To make your child more resilient, you need to let her fail. Failure is an important experience from which we learn for the future.
In recent years, there has been a concerted effort to protect children from failure in order to safeguard their fragile self-esteem. This seems logical – failure is unpleasant. It tends to make you look bad, you have negative feelings of disappointment and frustration, and you often have to start again.
While this is logical, failure actually has the opposite effect.
The problem is, in our efforts to protect children, we take valuable opportunities for learning away from them. Failure provides benefits that cannot be gained any other way. Failure is a gift disguised as a bad experience. Failure is not the absence of success, but the experience of failure on the way to success.

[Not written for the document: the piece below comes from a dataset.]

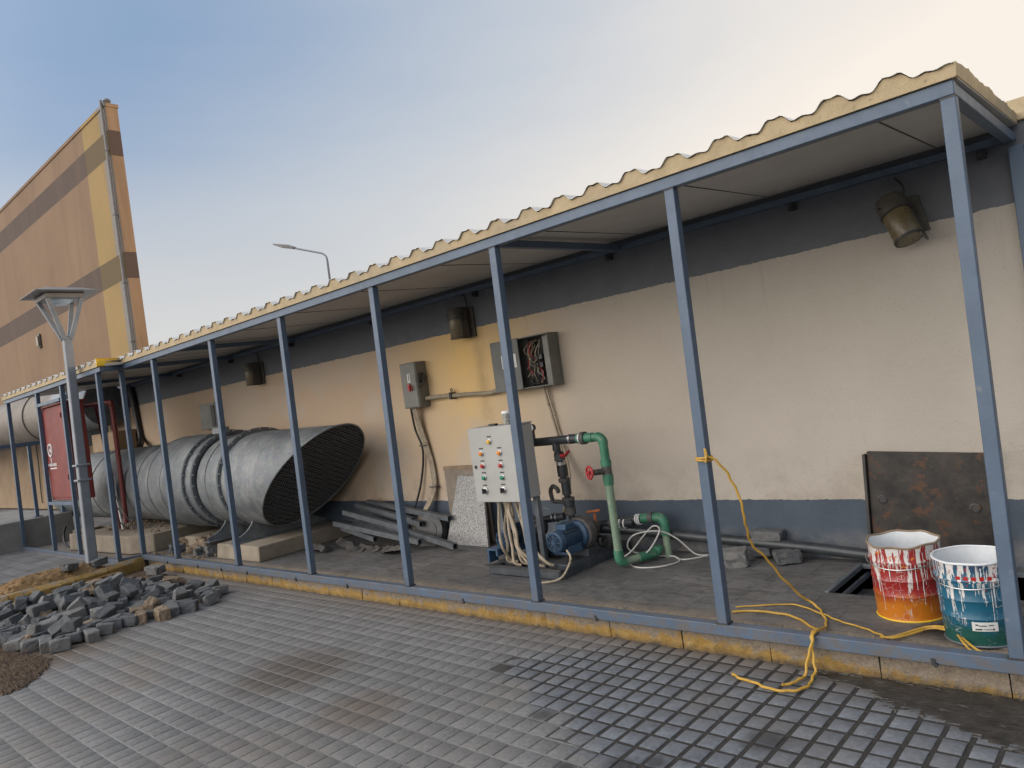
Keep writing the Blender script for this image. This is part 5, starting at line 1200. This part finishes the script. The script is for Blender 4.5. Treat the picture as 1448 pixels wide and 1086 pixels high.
b = MB(); b.tube([(-2.05, 3.84, -.042), (-1.95, 3.90, -.042), (-1.84, 3.96, -.042), (-1.74, 3.97, -.042), (-1.637, 3.92, -.042), (-1.54, 3.85, -.042), (-1.447, 3.795, -.042), (-1.34, 3.74, -.042), (-1.25, 3.69, -.042), (-1.205, 3.655, -.042)], .0045, 8, wob=.0028); b.build('cord', M['cord'], cd)
b = MB(); b.tube([(-2.03, 3.76, -.042), (-1.93, 3.81, -.042), (-1.83, 3.82, -.042), (-1.70, 3.79, -.042), (-1.60, 3.72, -.042), (-1.53, 3.64, -.04), (-1.48, 3.57, -.01), (-1.455, 3.48, .010), (-1.45, 3.43, .005), (-1.475, 3.41, -.08), (-1.495, 3.38, -.165), (-1.50, 3.33, -.170), (-1.52, 3.27, -.171), (-1.545, 3.24, -.168)], .0065, 8, wob=.0028); b.build('cord', M['cord'], cd)
b = MB(); b.tube([(-1.22, 3.64, -.042), (-1.17, 3.66, -.042), (-1.12, 3.73, -.038), (-1.06, 3.80, -.03), (-1.0, 3.80, -.02), (-.93, 3.74, -.01), (-.87, 3.66, -.02), (-.82, 3.61, -.035), (-.795, 3.60, -.042)], .006, 8)
b.tube([(-1.22, 3.65, -.042), (-1.16, 3.65, -.042), (-1.10, 3.72, -.038), (-1.04, 3.79, -.03), (-.98, 3.77, -.02), (-.91, 3.70, -.01), (-.87, 3.63, -.02), (-.83, 3.58, -.035), (-.80, 3.59, -.040)], .005, 8); b.build('cord', M['cord'], cd)

# ------------------------------------------------------------------ red cabinet and pipe at the far left
t = thing('fire_hose_cabinet', (-11.65, 3.35, .70), 'tall red metal cabinet with a white emblem, fixed between two posts', 'cabinet')
b = MB(); b.box((-12.16, 3.25, .72), (-11.04, 3.46, 2.03)); b.build('case', M['redcab'], t, bevel=.006)
b = MB(); b.box((-12.13, 3.238, .76), (-11.14, 3.2495, 1.99)); dr = b.build('door', M['redcab'], t, bevel=.004)
b = MB(); b.box((-12.18, 3.22, 2.035), (-11.01, 3.49, 2.06)); b.build('top_cap', M['redcab'], t, bevel=.004)
b = MB(); b.ring_((-11.93, 3.236, 1.43), (0, 1, 0), .085, .012, 26, 6); b.lathe([(0, .03), (.003, .03)], (-11.93, 3.237, 1.43), (0, -1, 0), 12); b.box((-11.945, 3.233, 1.25), (-11.92, 3.237, 1.33)); b.build('emblem', M['label'], dr)
b = MB()
for i in range(7): b.box((-12.12 + i * .058 + .03, 3.233, 1.205), (-12.12 + i * .058 + .03 + (.035 if i % 3 else .02), 3.237, 1.245))
b.box((-12.02, 3.233, 1.165), (-11.72, 3.237, 1.18)); b.build('lettering', M['label'], dr)
b = MB(); b.box((-12.09, 3.225, 1.36), (-12.06, 3.238, 1.44)); b.build('door_handle', M['dark_steel'], dr)
for z in (1.0, 1.85):
    b = MB(); b.cyl((-11.275, 3.232, z), (-11.275, 3.232, z + .07), .009, n=8); b.build('hinge', M['redcab'], dr)
for z0, nm in ((2.065, 'top_rail'), (.66, 'bottom_rail')):
    b = MB(); b.bar((-12.18, 3.21, z0 + .022), (-11.10, 3.21, z0 + .022), .045, .045); b.build(nm, M['frame'], can, bevel=.003)
b = MB(); b.tube([(-11.5, 3.63, 1.985), (-11.2, 3.72, 1.985), (-10.98, 3.76, 1.97), (-10.93, 3.77, 1.90), (-10.93, 3.77, 1.2), (-10.95, 3.77, .3)], .032, 12, sub=8); b.ring_((-10.93, 3.77, 1.93), (0, 0, 1), .034, .012, 16, 6)
b.build('red_pipe', M['redpipe'], None, loc=(-10.95, 3.77, .2), label='red water pipe dropping from the top of the red cabinet to the plinth', cat='pipe')
b = MB(); b.tube([(-11.3, 3.7, 1.98), (-11.28, 3.75, 1.2), (-11.3, 3.8, .2)], .03, 8); b.build('red_pipe', M['redpipe'], None, loc=(-11.3, 3.75, .2), label='darker red pipe right beside the red cabinet', cat='pipe')

# ------------------------------------------------------------------ far-left ducts, railing, low walls
ud = thing('upper_duct', (-18, 5.35, 1.6), 'dull tan overhead duct passing behind the left end of the canopy', 'duct')
def yr(name, mat, prof, n=40, az=2.27, ay=5.35, **k):
    b = MB(); b.lathe([(x + 40, r_) for x, r_ in prof], (-40, ay, az), (1, 0, 0), n, **k); return b.build(name, mat, ud)
yr('barrel', M['duct_dull'], [(-32, .60), (-19.2, .60)])
yr('seam_band', M['duct_dull'], [(-19.25, .6), (-19.25, .63), (-19.15, .63), (-19.15, .6)])
yr('barrel', M['duct_dull'], [(-19.15, .60), (-17.3, .60)])
yr('reducer', M['duct_blue'], [(-17.3, .60), (-16.9, .60), (-15.6, .42), (-15.3, .42)])
b = MB(); b.lathe([(0, .42), (.3, .46), (.6, .5)], (-15.35, 5.3, 2.2), (1, -.35, -.3), 32); b.build('elbow', M['duct_blue'], ud)
b = MB(); b.lathe([(0, .5), (0, .54), (.06, .54), (.06, .5)], (-14.86, 5.02 - .35, 1.98), (1, -.25, -.2), 36); b.build('flange', M['steel_grey'], ud)
b = MB(); b.lathe([(0, .36), (1.1, .36)], (-14.7, 4.60, 2.06), (1, 0, .03), 28); b.build('outlet', M['steel_grey'], ud)
b = MB(); b.tube([(-13.30, 4.93, 2.36), (-13.22, 4.93, 1.9), (-13.15, 4.93, 1.45), (-12.9, 4.8, 1.32)], .05, 12); b.build('drain_pipe', M['black'], None, loc=(-13.2, 4.93, 1.4), label='black pipe running down the wall behind the seventh post', cat='pipe')
b = MB(); b.box((-14.5, 4.6, 1.30), (-13.4, 4.95, 1.62)); b.build('tan_block', M['far_tan'], None, loc=(-13.9, 4.8, 1.3), bevel=.01, label='tan plastered block resting above the far end of the fat duct', cat='block')
b = MB(); b.box((-17.5, 1.2, -.3), (-13.82, 3.95, .40)); b.build('low_wall', M['concrete_grey'], None, loc=(-15, 3, G), bevel=.015, label='low plastered block wall beyond the last canopy post', cat='wall')
t = thing('railing', (-14.1, 3.0, .40), 'blue-grey steel railing on the low plastered wall', 'railing')
b = MB(); b.bar((-14.0, 1.4, 1.60), (-14.0, 3.9, 1.60), .05, .06); b.build('top_rail', M['frame'], t, bevel=.003)
for y in (1.6, 2.6, 3.50, 3.88):
    b = MB(); b.bar((-14.02, y, .40), (-14.0, y, 1.57), .05, .05); b.build('railing_post', M['frame'], t, bevel=.003)
    b = MB(); b.box((-14.09, y - .06, .401), (-13.94, y + .06, .415)); b.build('base_plate', M['frame'], t)
b = MB(); b.box((-40, 6.6, G), (-15.3, 6.8, 1.86)); o = b.build('boundary_wall', M['far_tan'], None, loc=(-25, 6.7, G), label='tan boundary wall seen through the railing at the far left', cat='wall')
rb_ = random.Random(77); b = MB()
for i in range(9):
    x = -25.5 + i * .75; b.tube([(x, 6.56, 1.8), (x + rb_.uniform(-.1, .1), 6.55, 1.2), (x + rb_.uniform(-.2, .2), 6.56, .6), (x + rb_.uniform(-.2, .2), 6.56, 0)], .018, 6)
b.build('vine_stem', M['lamp_body'], None, loc=(-23, 6.56, 0), kind='stuff', label='thin dark dry stems hanging on the tan boundary wall', cat='stems')
b = MB(); b.tube([(-12.45, 3.45, .3), (-12.5, 3.42, .15), (-12.35, 3.40, .02), (-12.2, 3.5, -.03)], .018, 8); b.build('black_hose', M['black'], None, loc=(-12.3, 3.45, F), label='short black hose beneath the red cabinet', cat='hose')
block(rock_mesh(601, .42, .30, .26, .15), M['concrete'], (-12.35, 3.75, .08), (0, 0, .3), 'concrete_block', 'pale cut block under the red cabinet', 'block')
b = MB(); b.tube([(-11.0, 3.66, .6), (-10.95, 3.75, .35), (-10.9, 3.7, .25)], .006, 6); b.tube([(-11.1, 3.66, .9), (-10.9, 3.72, .5), (-10.75, 3.8, .2)], .007, 6); b.tube([(-11.05, 3.7, .8), (-11.1, 3.7, .4), (-11.0, 3.8, .2)], .007, 6)
b.build('loose_wires', M['black'], None, loc=(-11, 3.7, .2), label='loose dark wires dangling beside the red pipe', cat='wires')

When we fail, we experience negative emotions such as disappointment or frustration. When children are protected from these feelings they can believe they are powerless and have no control over things.

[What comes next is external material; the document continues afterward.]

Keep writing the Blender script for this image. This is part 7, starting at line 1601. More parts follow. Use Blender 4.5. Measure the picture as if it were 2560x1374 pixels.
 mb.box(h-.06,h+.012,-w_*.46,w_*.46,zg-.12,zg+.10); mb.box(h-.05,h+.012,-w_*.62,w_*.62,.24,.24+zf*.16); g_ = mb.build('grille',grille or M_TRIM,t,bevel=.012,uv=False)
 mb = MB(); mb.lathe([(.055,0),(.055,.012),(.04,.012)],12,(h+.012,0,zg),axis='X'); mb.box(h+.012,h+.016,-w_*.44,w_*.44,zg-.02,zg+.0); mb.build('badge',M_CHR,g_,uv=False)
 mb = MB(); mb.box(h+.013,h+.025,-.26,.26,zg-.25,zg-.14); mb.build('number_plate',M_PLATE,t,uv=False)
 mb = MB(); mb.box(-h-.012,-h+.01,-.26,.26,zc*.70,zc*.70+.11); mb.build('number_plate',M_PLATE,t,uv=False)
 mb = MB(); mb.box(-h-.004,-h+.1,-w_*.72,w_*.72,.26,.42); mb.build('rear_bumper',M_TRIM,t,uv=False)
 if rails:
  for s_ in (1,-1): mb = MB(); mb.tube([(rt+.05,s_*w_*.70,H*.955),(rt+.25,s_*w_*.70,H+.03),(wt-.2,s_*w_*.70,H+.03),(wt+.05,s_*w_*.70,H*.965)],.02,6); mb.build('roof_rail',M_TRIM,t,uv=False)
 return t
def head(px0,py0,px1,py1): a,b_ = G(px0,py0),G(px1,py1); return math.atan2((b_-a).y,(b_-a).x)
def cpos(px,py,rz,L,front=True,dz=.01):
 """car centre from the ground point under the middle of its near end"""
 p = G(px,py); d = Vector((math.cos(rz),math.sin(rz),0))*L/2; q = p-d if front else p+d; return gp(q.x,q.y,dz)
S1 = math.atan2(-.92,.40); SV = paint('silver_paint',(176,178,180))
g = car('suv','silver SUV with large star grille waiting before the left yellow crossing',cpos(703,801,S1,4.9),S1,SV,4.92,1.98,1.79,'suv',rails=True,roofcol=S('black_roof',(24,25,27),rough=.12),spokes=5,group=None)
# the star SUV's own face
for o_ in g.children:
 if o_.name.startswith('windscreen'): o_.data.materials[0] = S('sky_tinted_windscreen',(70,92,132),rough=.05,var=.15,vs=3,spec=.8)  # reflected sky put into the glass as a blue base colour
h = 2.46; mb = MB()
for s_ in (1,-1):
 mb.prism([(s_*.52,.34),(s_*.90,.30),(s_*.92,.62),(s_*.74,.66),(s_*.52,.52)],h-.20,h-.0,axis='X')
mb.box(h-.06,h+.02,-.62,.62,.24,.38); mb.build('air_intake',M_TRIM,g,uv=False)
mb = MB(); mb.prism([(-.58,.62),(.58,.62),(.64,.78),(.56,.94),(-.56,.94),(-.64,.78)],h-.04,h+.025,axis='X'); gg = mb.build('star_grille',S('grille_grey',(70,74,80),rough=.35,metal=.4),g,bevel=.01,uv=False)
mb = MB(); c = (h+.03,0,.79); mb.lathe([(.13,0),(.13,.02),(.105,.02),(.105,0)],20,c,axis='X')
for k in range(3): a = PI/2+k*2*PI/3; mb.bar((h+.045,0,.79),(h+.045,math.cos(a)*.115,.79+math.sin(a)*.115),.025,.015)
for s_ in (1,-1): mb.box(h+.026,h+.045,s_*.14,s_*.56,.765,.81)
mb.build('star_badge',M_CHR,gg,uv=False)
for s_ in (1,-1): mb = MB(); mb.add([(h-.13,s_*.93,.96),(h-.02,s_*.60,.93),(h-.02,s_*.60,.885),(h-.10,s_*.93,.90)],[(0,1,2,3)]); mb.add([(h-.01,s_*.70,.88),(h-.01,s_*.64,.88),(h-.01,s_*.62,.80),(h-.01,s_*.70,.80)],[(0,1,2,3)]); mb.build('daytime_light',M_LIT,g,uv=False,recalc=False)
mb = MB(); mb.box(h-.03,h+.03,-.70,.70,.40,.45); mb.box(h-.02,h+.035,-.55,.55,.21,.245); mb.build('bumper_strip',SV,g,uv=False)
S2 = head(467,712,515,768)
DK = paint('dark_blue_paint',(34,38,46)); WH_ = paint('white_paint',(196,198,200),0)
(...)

So, the answer is not to avoid failure, but to learn how to cope with small failures. Protecting children from these events is more likely to increase their vulnerability and weaknesses than to promote resilience. When adults remove failure so children do not have to experience it, they become more vulnerable to future experiences of failure.
One of the greatest gifts failure brings is we learn natural consequences to our decisions. It’s a very simple concept developed by early behaviourists: “when I do X, Y happens” or “If I don’t study, I will fail.”
Allowing children to experience these outcomes teaches them the power of their decisions.
When parents and teachers derail this process by protecting children from failure, they also stand in the way of natural consequences. Studies show children who are protected from failure are more depressed and less satisfied with life in adulthood.
Mistakes are the essence of learning. As we have new experiences and develop competence, it’s inevitable we make mistakes. If failure is held as a sign of incompetence and something that should be avoided (rather than a normal thing), children will start to avoid the challenges necessary for learning.
Failure is only a gift if students see it as an opportunity rather than a threat. This depends on their mindset. Parents must help them to set their mind that it’s okay to fail as long as there’s an effort to overcome failure in the future.